Alors qu’il entame un nouveau mandat à la tête d’un PJD affaibli par la perte de 20.000 membres, ce vieux briscard de la politique estime paradoxalement que les patriotes, ceux qui font passer les intérêts du Maroc en premier, méritent l’opprobre et le dédain. Il ponctue son discours d’insultes à l’égard de ces Marocains qu’il relègue au rang d’ignorants, sous-entendant que la lumière du savoir et de la connaissance dispensée par la modeste lanterne du PJD leur aurait échappé.

La chose n’est pas anodine mais elle est malheureusement habituelle. Ce n’est pas la première fois que Si Benkirane se permet d’insulter ses compatriotes en se méprenant visiblement sur les droits que lui confère son statut. Artistes, journalistes, politiciens, militants, citoyens, personne n’échappe à la vulgarité de celui dont la place n’est plus à la tête d’un parti politique mais dans une maison de retraite.

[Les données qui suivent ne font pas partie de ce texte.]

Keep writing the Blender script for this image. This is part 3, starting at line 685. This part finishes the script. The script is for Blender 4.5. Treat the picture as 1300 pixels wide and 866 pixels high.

Mais dans ce discours de trop, Benkirane va aussi franchir une ligne rouge et se livrer à des propos profondément antisémites en nous gratifiant de son éclairage savant sur les relations entre juifs et musulmans. «Nous n’avons aucun problème avec les juifs, c’est eux qui ont un problème avec nous. Ce n’est pas moi qui ai dit cela, c’est Dieu qui l’a dit» déclare-t-il ainsi. Une tentative grossière d’instrumentaliser la religion à des fins politiques —essence même de l’idéologie islamiste— d’autant plus choquante dans la bouche d’un homme politique pour qui l’art de la sémantique fait partie de la panoplie d’orateur. Cela est d’autant plus grave que Benkirane tient ces propos quelques semaines à peine après que des propos antisémites à l’encontre de certains de nos compatriotes de confession juive, principalement André Azoulay, conseiller du Roi Mohammed VI, ont été scandés par des manifestants lors de regroupements en soutien à la cause palestinienne.

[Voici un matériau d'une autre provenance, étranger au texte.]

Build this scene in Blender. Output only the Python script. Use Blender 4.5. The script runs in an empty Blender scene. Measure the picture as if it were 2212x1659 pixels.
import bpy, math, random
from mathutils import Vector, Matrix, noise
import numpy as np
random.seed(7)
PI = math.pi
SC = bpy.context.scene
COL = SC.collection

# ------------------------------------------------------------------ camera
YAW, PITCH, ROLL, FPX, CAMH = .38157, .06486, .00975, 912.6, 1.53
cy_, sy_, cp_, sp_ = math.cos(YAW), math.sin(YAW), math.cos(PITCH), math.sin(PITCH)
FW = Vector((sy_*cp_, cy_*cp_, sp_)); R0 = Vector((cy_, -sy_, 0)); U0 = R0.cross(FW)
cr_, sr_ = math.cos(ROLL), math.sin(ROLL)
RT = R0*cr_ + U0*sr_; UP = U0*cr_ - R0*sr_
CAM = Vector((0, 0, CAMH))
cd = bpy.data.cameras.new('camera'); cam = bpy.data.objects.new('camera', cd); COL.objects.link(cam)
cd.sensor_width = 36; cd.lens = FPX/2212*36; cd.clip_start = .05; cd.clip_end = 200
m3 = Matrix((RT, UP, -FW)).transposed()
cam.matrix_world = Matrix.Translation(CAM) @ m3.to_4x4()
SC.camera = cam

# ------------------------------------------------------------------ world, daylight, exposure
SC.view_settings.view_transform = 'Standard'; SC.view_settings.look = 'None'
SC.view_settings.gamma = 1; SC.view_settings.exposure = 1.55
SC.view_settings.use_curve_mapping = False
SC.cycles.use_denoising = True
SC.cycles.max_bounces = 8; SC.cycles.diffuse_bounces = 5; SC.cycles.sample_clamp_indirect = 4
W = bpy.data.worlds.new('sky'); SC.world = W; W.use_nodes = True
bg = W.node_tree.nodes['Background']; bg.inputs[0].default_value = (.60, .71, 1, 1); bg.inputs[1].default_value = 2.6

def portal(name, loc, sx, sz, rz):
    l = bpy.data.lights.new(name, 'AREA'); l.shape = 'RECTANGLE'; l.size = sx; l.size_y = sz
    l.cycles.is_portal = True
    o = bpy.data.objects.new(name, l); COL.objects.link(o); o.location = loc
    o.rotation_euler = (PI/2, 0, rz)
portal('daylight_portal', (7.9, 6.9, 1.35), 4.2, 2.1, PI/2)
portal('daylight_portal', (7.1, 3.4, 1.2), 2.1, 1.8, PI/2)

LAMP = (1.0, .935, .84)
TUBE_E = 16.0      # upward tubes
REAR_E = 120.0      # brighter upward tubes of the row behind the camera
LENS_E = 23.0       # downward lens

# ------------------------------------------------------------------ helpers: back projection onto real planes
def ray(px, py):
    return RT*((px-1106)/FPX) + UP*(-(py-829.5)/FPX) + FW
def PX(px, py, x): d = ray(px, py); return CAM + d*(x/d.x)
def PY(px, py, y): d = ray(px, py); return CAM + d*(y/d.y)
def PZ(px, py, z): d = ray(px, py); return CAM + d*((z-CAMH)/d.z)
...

Les propos de Benkirane ne sont pas dignes d’un dirigeant politique et n’ont pas place sur la scène politique de notre pays. Un pays dont la constitution rappelle que «le Royaume du Maroc entend préserver, dans sa plénitude et sa diversité, son identité nationale une et indivisible» et que «son unité, forgée par la convergence de ses composantes arabo-islamique, amazighe et saharo-hassanie, s’est nourrie et enrichie de ses affluents africain, andalou, hébraïque et méditerranéen».

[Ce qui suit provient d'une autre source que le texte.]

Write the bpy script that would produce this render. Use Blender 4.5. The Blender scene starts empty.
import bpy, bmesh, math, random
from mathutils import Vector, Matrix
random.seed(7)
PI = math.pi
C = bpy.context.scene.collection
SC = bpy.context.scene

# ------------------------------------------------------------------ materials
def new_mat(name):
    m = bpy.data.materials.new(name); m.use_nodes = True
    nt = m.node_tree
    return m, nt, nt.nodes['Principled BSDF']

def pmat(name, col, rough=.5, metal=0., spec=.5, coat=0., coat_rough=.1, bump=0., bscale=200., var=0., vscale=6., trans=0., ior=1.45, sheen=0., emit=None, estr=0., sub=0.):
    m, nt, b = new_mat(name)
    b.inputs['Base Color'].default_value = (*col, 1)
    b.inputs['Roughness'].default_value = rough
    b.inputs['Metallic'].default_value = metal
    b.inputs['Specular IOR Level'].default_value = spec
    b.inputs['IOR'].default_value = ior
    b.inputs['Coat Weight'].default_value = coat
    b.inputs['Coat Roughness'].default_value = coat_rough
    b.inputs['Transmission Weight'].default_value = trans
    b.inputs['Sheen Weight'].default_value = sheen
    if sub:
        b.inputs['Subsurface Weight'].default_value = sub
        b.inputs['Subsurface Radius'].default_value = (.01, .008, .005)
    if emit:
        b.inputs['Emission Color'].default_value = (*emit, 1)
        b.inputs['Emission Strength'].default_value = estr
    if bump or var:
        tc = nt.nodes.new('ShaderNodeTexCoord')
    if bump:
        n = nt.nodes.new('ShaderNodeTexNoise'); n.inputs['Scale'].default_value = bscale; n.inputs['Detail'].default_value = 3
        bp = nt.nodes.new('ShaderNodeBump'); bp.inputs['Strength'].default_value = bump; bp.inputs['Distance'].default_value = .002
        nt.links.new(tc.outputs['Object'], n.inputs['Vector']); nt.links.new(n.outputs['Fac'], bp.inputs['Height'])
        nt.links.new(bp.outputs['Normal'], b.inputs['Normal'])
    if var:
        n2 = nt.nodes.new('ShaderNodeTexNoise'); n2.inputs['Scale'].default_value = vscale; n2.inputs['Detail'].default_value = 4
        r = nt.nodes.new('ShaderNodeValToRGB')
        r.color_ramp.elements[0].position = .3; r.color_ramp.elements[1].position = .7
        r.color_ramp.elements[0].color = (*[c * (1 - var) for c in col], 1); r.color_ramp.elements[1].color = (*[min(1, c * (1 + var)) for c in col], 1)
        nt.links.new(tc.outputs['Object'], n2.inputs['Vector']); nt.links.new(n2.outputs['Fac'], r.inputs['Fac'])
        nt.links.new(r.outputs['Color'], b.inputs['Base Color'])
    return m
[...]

Avec ce dérapage de plus, Benkirane justifie une fois de plus la déculottée subie par son parti aux dernières élections, et dont il fut à la fois l’artisan et le symbole. Il nous rappelle aussi à quel point la politique est l’affaire de tous et que nous devons rejeter en bloc de tels propos ignobles et méprisables. Car c’est bien au royaume des aveugles que les borgnes sont rois. Le mot de la fin revient à Michel Audiard au nom de tous les microbes et les hmir du Maroc: «Les cons ça ose tout, c’est même à ça qu’on les reconnait».